**WHAT IS EXPECTED**
Begin at the first line below and copy each line exactly, ending with the line where "from mathutils import Vector" appears.

## Begin

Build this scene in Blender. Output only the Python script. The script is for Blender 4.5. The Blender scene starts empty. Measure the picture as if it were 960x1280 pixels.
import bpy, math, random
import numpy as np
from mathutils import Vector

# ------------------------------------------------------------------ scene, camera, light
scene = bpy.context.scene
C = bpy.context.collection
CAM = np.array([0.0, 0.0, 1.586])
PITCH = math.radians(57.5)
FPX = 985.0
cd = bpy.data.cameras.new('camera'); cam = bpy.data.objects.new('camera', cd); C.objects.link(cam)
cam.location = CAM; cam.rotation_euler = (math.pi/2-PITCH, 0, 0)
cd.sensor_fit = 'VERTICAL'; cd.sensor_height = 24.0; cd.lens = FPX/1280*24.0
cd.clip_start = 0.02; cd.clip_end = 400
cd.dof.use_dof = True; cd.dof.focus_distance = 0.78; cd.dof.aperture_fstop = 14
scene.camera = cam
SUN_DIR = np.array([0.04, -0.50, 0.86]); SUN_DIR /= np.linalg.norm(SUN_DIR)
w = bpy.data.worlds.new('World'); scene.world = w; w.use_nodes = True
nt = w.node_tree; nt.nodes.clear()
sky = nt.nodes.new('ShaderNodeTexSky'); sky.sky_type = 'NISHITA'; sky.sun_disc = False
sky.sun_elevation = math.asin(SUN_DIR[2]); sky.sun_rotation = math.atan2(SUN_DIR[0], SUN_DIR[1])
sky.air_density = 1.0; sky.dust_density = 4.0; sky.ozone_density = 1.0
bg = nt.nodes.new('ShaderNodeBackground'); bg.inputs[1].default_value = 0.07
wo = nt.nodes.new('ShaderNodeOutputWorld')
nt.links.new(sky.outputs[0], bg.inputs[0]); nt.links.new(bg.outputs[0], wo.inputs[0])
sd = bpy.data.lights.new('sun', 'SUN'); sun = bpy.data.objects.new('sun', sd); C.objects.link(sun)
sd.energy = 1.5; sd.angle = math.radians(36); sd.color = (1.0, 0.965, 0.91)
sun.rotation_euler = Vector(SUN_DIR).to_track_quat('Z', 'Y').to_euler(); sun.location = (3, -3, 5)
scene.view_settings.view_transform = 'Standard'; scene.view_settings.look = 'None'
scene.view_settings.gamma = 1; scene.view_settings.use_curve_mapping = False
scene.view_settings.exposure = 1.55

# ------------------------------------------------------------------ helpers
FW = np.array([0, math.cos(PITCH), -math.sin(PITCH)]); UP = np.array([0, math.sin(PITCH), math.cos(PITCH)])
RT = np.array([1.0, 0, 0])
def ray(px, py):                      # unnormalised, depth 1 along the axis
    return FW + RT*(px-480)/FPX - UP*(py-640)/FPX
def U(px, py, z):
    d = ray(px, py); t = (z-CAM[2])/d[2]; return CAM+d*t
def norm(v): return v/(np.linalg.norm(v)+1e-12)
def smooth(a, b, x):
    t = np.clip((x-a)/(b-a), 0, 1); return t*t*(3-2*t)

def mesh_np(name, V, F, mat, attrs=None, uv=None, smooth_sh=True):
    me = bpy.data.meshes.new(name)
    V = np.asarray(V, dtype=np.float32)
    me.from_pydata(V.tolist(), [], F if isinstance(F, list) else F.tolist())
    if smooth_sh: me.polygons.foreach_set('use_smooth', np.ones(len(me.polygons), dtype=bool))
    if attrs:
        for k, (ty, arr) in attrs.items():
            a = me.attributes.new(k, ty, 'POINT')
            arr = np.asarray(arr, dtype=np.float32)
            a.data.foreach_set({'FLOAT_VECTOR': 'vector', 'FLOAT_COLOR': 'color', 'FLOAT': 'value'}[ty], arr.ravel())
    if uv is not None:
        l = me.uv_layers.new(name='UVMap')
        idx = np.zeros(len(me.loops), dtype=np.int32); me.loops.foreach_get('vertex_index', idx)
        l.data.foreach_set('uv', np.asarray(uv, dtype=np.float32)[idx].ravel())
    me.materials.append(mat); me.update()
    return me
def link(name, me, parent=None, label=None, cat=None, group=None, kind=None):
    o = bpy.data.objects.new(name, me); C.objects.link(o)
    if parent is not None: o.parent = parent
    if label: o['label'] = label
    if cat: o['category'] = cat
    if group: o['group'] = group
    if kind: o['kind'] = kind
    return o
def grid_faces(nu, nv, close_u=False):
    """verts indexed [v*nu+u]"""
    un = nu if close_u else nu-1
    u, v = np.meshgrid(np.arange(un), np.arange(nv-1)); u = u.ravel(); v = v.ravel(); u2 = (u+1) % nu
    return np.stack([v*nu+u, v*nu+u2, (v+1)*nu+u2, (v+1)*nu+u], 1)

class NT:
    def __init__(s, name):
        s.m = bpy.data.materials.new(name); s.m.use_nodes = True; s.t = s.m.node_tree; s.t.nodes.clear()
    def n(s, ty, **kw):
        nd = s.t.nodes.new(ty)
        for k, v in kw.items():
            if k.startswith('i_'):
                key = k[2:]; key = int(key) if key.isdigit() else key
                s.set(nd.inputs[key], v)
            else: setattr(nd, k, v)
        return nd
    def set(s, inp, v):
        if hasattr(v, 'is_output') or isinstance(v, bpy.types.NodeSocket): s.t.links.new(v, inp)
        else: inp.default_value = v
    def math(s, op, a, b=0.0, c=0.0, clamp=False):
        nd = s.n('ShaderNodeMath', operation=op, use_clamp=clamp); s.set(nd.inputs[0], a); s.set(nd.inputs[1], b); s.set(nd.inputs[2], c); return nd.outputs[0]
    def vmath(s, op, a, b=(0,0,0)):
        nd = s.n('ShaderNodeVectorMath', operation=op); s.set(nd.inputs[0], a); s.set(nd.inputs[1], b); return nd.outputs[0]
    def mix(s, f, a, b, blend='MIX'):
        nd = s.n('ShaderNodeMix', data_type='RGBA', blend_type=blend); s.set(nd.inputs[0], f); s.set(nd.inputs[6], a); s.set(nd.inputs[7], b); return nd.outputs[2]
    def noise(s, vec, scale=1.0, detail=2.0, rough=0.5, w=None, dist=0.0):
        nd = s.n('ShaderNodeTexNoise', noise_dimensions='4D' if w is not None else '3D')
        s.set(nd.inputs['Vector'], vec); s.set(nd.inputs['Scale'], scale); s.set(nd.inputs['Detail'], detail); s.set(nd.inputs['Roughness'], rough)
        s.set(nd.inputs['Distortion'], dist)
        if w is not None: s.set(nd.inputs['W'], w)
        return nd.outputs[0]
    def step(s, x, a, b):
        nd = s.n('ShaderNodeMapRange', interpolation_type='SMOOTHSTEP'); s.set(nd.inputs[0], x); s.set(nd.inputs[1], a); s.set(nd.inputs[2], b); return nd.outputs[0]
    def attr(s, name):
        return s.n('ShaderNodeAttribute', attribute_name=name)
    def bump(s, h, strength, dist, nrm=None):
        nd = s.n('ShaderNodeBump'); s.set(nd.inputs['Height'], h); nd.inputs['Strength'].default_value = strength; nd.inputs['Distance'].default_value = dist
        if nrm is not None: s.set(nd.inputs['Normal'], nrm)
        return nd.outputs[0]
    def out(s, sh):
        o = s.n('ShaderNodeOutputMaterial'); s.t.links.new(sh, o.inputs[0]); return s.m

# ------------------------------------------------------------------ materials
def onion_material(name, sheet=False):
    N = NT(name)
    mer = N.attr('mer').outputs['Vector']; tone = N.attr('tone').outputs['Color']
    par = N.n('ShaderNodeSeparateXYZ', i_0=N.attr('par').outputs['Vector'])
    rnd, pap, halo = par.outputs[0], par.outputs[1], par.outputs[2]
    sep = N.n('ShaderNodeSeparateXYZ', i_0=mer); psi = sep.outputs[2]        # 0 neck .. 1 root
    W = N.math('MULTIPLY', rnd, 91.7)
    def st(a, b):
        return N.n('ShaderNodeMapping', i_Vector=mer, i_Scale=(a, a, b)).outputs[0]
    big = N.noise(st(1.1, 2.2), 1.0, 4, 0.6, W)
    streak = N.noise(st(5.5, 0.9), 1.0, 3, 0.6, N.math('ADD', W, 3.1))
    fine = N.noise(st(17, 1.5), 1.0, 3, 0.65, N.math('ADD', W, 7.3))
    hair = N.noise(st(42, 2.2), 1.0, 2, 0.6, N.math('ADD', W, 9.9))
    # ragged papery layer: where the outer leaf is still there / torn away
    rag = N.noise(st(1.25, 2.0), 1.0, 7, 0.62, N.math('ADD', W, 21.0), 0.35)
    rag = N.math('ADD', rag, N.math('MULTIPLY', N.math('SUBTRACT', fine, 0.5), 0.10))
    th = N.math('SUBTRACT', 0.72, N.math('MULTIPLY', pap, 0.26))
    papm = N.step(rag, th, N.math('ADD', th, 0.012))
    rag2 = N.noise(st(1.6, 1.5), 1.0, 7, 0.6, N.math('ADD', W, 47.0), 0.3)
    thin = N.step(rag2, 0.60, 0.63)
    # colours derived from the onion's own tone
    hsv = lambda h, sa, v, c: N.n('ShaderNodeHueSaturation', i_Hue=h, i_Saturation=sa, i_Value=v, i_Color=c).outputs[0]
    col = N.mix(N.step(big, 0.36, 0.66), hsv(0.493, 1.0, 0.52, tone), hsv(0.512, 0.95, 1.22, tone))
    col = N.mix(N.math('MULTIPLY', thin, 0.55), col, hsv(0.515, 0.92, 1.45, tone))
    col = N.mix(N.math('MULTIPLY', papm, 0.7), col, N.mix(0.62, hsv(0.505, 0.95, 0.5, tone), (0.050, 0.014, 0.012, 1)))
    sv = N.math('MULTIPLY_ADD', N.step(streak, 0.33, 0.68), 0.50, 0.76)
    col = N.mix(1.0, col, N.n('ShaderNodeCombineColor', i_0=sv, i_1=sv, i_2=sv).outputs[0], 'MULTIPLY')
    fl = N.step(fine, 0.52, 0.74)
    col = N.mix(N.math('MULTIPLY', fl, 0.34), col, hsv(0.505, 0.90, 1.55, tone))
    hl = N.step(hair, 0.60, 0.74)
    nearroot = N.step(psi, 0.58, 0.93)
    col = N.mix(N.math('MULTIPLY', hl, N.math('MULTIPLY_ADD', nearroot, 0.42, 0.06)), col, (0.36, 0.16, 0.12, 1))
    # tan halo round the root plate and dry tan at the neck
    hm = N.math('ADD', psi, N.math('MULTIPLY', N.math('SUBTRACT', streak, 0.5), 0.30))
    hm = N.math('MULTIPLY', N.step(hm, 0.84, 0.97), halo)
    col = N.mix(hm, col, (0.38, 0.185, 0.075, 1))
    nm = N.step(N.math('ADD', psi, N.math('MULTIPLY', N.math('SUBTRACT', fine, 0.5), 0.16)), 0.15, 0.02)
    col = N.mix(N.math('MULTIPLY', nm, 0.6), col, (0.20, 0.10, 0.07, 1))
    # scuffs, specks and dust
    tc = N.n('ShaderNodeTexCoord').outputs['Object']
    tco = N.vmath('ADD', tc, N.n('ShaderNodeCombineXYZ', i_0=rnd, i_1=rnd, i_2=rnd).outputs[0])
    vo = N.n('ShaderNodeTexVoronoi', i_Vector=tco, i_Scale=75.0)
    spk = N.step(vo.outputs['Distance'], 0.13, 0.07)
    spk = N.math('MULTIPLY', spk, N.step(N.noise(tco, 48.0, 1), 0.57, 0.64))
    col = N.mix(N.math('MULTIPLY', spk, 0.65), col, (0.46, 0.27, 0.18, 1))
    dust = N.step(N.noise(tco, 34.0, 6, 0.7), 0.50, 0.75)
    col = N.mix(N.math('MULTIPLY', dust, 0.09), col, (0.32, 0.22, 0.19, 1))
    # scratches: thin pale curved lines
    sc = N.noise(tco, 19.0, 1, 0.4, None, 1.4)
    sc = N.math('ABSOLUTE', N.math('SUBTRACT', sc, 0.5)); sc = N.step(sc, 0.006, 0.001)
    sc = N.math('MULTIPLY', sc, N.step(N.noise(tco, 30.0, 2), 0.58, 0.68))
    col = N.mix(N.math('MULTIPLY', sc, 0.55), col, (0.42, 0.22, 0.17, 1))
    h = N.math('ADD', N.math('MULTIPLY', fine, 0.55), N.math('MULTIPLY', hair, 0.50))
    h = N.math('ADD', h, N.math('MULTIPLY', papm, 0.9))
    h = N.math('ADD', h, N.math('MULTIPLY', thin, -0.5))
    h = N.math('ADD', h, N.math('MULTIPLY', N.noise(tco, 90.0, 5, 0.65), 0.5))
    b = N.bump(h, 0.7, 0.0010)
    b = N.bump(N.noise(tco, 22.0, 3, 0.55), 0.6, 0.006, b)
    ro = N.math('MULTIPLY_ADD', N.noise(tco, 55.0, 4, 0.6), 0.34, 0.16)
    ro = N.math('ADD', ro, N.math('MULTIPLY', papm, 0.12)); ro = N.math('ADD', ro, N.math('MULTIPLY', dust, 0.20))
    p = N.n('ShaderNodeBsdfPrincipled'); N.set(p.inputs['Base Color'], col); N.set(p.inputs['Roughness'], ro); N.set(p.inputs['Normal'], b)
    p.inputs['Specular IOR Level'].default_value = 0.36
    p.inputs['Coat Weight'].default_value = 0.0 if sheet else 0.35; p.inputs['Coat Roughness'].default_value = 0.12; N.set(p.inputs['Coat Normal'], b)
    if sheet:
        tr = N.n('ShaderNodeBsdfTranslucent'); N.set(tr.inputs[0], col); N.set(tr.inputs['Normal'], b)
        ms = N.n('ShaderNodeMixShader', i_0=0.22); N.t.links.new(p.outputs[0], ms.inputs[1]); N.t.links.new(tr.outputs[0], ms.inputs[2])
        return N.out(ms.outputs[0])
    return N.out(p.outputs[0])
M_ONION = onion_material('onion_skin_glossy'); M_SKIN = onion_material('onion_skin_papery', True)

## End

**EXPECTED ANSWER**
Build this scene in Blender. Output only the Python script. The script is for Blender 4.5. The Blender scene starts empty. Measure the picture as if it were 960x1280 pixels.
import bpy, math, random
import numpy as np
from mathutils import Vector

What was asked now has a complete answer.